RIMM's LEGO Machines Test Blackberry
LEGO - my - Crackberry writes "Matthias Wandel is an engineer at Research in Motion (RIMM), the company that makes the Blackberry. What did RIMM turn to for testing the antenna reception of one of its 900MHz devices? LEGO machines. Specifically a device made of LEGO that could rotate a Blackberry about its horizontal & vertical axis in a pre-defined pattern."
That really *is* Research In Motion!
Cool idea, but I wonder how long the device would hold out. LEGO isn't exactly designed for industrial apps. On the other hand, it is designed for small children, who provide perhaps the toughest test environment imaginable!

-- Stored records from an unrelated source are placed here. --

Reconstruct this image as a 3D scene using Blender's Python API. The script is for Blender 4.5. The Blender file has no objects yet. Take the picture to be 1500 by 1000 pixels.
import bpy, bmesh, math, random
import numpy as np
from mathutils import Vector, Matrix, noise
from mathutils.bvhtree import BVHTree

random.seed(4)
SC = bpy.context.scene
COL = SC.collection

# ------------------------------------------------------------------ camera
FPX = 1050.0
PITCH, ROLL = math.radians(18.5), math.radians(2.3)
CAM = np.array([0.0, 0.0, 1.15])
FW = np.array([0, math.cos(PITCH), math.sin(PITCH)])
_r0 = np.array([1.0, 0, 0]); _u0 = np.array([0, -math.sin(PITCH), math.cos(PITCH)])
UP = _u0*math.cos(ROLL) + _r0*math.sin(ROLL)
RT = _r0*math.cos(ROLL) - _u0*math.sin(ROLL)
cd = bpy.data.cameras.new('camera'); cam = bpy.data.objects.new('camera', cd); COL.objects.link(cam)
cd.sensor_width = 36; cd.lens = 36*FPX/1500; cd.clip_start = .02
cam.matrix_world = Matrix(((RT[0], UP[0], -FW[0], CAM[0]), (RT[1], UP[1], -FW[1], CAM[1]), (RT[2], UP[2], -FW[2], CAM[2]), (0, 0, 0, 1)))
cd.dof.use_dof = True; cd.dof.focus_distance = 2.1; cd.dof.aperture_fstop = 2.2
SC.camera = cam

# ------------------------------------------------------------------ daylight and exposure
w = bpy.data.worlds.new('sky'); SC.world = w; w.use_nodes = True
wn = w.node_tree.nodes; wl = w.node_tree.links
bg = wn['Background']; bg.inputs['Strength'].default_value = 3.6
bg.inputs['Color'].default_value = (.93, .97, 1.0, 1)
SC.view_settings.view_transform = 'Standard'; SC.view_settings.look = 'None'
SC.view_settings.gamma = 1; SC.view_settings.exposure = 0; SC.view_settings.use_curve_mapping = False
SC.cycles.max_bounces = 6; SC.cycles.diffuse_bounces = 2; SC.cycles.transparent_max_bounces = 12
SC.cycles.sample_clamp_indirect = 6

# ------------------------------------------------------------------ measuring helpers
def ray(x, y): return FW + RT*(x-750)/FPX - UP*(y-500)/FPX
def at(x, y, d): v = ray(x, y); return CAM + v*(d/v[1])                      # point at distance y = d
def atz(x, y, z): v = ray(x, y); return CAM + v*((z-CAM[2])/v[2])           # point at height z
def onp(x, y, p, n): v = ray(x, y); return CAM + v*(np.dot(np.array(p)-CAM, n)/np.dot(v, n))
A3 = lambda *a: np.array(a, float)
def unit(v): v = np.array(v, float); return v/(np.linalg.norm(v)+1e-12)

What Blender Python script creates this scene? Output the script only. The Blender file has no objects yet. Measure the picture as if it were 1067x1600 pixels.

I think the hardest part of using lego for that kind of work is to have the beancounters accept the expense as work related. Usually, I had to use my own personnal stock when I needed to hold prototype boards together.
At my university we build robots out of lego to test pathfinding software.
It's cheap, and it can house the motors/circuit boards and stick together under a bit of stress, its perfect.
Meccano is good, but it can take longer to assemble. That's more of use for robots that need to withstand a lot more stress, such as arms.
He is a busy genius - I stumbled across his site when I was told someone mapped the tunnel network below the University of Waterloo. And he did.
IMHO, the coolest thing he ever built was converting a scanner into a digital camera. People, if you have a few free minutes, check his site out. Lots of cool stuff there!
"Live as if you'll die tomorrow." Ridiculous. You could die later today.
That's like when NASA put in a request for a convertable GTO (sports car) to pull heavy lifting body designs (shuttle is a lifting body) and film them for research. Of course it was denied. They then put in a request for something like a "aerodynamic research tow vehicle with film platform" and it was approved. And thusly, the lifting body concept was proven and established.